Lesser Antillean Macaw - Taxonomy

Taxonomy

The Lesser Antillean Macaw is well-documented, in spite of the lack of any existing specimens, since it was mentioned and described by several contemporary writers. Red parrots thought to be the Lesser Antillean Macaw were first mentioned by the Spanish historian Gonzalo Fernández de Oviedo y Valdés in 1553, referring to a 1496 account by Ferdinand Columbus, who mentioned parrots as big as chickens on Guadeloupe, which were called "Guacamayas" by the Caribs. In 1774, Comte de Buffon also stated that Christopher Columbus himself had found macaws on Guadeloupe. The first detailed description was by Jean-Baptiste Du Tertre in 1654 and 1676, who also illustrated the bird alongside other animals on Guadeloupe, and later in 1742 by Jean Baptiste Labat.

Austin Hobart Clark gave the Lesser Antillean Macaw its scientific name, Ara guadeloupensis, in 1905, based on the contemporary accounts, but also cited a 1765 colour plate as perhaps showing this species. He noted that it was different from the superficially similar Scarlet Macaw (Ara macao) in several features, as well as from the Green-winged Macaw (Ara chloropterus) and the Cuban Macaw (Ara tricolor). The ornithologist James Greenway suggested the macaws reported from Guadeloupe could have been imported to the island from elsewhere by the natives, but this is impossible to prove. According to the palaeontologist Julian Hume, its similarity to the Scarlet Macaw indicates that they are close relatives, and possibly that the Guadeloupe species was descended from the mainland macaw.
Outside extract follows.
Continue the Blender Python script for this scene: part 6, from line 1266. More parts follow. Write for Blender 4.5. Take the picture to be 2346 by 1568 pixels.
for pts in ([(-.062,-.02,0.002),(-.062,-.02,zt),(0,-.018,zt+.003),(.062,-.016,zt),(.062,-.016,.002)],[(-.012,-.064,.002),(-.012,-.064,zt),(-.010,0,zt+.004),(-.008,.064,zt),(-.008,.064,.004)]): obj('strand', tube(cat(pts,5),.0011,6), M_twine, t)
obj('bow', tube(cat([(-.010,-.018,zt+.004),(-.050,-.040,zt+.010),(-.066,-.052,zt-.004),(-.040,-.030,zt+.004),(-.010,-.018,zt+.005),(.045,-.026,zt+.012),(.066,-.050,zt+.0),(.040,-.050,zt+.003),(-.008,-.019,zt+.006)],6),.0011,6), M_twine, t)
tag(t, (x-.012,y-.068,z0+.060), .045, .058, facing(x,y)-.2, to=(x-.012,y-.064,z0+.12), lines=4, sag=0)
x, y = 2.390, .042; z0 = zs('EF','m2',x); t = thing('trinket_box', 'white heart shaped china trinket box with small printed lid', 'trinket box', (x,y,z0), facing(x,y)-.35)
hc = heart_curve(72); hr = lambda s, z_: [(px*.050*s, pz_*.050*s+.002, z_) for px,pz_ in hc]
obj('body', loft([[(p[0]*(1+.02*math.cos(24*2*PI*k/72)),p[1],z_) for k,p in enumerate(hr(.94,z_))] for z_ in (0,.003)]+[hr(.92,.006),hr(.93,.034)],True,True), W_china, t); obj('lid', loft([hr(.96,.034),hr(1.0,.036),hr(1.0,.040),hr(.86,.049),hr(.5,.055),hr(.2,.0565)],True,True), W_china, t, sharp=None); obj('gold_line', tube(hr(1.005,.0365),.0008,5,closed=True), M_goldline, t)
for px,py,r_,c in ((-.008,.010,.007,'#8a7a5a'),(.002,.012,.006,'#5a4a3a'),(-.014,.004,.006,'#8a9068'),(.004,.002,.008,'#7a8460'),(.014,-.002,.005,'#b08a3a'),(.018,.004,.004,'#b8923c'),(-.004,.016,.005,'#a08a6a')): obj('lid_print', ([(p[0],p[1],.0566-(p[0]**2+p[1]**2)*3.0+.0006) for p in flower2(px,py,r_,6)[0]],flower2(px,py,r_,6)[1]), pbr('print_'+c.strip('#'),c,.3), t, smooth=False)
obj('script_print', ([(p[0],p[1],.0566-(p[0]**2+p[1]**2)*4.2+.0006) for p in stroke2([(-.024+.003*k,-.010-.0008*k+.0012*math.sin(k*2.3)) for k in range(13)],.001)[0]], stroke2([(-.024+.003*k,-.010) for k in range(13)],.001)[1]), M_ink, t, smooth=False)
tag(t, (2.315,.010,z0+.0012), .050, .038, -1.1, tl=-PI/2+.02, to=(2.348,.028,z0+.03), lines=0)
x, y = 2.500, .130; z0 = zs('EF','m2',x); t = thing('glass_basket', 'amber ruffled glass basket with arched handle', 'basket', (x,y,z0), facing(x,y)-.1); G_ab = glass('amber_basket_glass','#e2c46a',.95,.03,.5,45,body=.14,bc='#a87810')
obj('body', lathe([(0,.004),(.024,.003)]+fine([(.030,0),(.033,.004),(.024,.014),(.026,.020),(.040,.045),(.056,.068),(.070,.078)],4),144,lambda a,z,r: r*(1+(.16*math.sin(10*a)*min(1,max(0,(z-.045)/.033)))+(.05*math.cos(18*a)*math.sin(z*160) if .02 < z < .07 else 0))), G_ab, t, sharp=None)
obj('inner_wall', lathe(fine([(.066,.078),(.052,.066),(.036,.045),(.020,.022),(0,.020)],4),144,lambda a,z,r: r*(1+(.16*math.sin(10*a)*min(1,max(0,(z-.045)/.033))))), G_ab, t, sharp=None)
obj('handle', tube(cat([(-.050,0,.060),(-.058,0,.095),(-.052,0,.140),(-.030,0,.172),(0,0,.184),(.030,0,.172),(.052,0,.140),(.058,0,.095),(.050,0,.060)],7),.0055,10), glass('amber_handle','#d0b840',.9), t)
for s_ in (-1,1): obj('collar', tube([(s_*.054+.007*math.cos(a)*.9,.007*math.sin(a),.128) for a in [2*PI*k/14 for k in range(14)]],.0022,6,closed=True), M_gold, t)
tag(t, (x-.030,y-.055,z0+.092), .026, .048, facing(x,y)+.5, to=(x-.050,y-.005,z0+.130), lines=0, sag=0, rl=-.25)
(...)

A small parrot ulna found in the Folle Anse archaeological site on the adjacent island of Marie-Galante was assigned to the Lesser Antillean Macaw by the ornithologists Matthew Williams and David Steadman in 2001. The ornithologists Storrs Olson and Edgar Maíz have doubted this identification, and believe it belongs to the extant Imperial Amazon (Amazona imperialis) instead. Its size and robustness was similar to ulnae of that species, and though it was worn, they identified what appeared to be a notch which is also present on ulnae of the Amazona genus, but not in Ara. In the same paper, they doubted the validity of another hypothetical extinct, sympatric parrot, the Guadeloupe Amazon (Amazona violacea), arguing it was also probably identical to the Imperial Amazon.